(begin)
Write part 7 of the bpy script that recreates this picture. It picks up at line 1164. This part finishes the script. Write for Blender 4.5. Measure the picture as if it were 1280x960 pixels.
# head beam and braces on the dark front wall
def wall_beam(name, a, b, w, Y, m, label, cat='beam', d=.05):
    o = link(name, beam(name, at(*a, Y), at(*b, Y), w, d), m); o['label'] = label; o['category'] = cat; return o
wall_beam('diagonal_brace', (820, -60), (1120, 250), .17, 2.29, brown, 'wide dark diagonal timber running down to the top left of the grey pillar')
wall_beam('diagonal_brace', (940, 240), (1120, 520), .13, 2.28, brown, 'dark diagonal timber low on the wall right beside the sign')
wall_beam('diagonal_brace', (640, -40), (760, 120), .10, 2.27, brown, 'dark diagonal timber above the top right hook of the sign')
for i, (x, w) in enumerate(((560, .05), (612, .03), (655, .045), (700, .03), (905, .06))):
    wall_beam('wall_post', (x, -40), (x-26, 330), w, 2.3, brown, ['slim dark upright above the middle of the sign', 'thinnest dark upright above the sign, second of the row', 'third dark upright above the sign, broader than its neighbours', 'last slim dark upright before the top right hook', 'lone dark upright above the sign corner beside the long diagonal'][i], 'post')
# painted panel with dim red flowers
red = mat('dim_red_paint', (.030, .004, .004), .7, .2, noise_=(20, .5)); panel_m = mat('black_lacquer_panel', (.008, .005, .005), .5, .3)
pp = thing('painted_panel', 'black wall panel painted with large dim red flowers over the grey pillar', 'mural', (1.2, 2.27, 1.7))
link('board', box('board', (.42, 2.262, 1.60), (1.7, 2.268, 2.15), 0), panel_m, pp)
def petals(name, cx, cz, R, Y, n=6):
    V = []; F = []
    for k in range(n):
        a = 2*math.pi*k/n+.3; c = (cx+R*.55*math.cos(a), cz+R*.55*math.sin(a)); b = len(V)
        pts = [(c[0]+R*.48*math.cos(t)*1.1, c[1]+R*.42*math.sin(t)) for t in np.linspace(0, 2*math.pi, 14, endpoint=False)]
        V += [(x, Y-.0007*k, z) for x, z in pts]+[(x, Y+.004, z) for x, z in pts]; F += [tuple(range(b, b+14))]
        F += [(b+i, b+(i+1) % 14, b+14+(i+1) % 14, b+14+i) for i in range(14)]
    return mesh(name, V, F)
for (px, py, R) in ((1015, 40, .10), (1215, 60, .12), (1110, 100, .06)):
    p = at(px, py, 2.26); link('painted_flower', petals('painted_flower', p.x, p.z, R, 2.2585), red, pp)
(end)
= SET PROBLEM =
Repeat the material above in full, keeping every word.

= SOLUTION FOR THIS TASK =
Write part 7 of the bpy script that recreates this picture. It picks up at line 1164. This part finishes the script. Write for Blender 4.5. Measure the picture as if it were 1280x960 pixels.
# head beam and braces on the dark front wall
def wall_beam(name, a, b, w, Y, m, label, cat='beam', d=.05):
    o = link(name, beam(name, at(*a, Y), at(*b, Y), w, d), m); o['label'] = label; o['category'] = cat; return o
wall_beam('diagonal_brace', (820, -60), (1120, 250), .17, 2.29, brown, 'wide dark diagonal timber running down to the top left of the grey pillar')
wall_beam('diagonal_brace', (940, 240), (1120, 520), .13, 2.28, brown, 'dark diagonal timber low on the wall right beside the sign')
wall_beam('diagonal_brace', (640, -40), (760, 120), .10, 2.27, brown, 'dark diagonal timber above the top right hook of the sign')
for i, (x, w) in enumerate(((560, .05), (612, .03), (655, .045), (700, .03), (905, .06))):
    wall_beam('wall_post', (x, -40), (x-26, 330), w, 2.3, brown, ['slim dark upright above the middle of the sign', 'thinnest dark upright above the sign, second of the row', 'third dark upright above the sign, broader than its neighbours', 'last slim dark upright before the top right hook', 'lone dark upright above the sign corner beside the long diagonal'][i], 'post')
# painted panel with dim red flowers
red = mat('dim_red_paint', (.030, .004, .004), .7, .2, noise_=(20, .5)); panel_m = mat('black_lacquer_panel', (.008, .005, .005), .5, .3)
pp = thing('painted_panel', 'black wall panel painted with large dim red flowers over the grey pillar', 'mural', (1.2, 2.27, 1.7))
link('board', box('board', (.42, 2.262, 1.60), (1.7, 2.268, 2.15), 0), panel_m, pp)
def petals(name, cx, cz, R, Y, n=6):
    V = []; F = []
    for k in range(n):
        a = 2*math.pi*k/n+.3; c = (cx+R*.55*math.cos(a), cz+R*.55*math.sin(a)); b = len(V)
        pts = [(c[0]+R*.48*math.cos(t)*1.1, c[1]+R*.42*math.sin(t)) for t in np.linspace(0, 2*math.pi, 14, endpoint=False)]
        V += [(x, Y-.0007*k, z) for x, z in pts]+[(x, Y+.004, z) for x, z in pts]; F += [tuple(range(b, b+14))]
        F += [(b+i, b+(i+1) % 14, b+14+(i+1) % 14, b+14+i) for i in range(14)]
    return mesh(name, V, F)
for (px, py, R) in ((1015, 40, .10), (1215, 60, .12), (1110, 100, .06)):
    p = at(px, py, 2.26); link('painted_flower', petals('painted_flower', p.x, p.z, R, 2.2585), red, pp)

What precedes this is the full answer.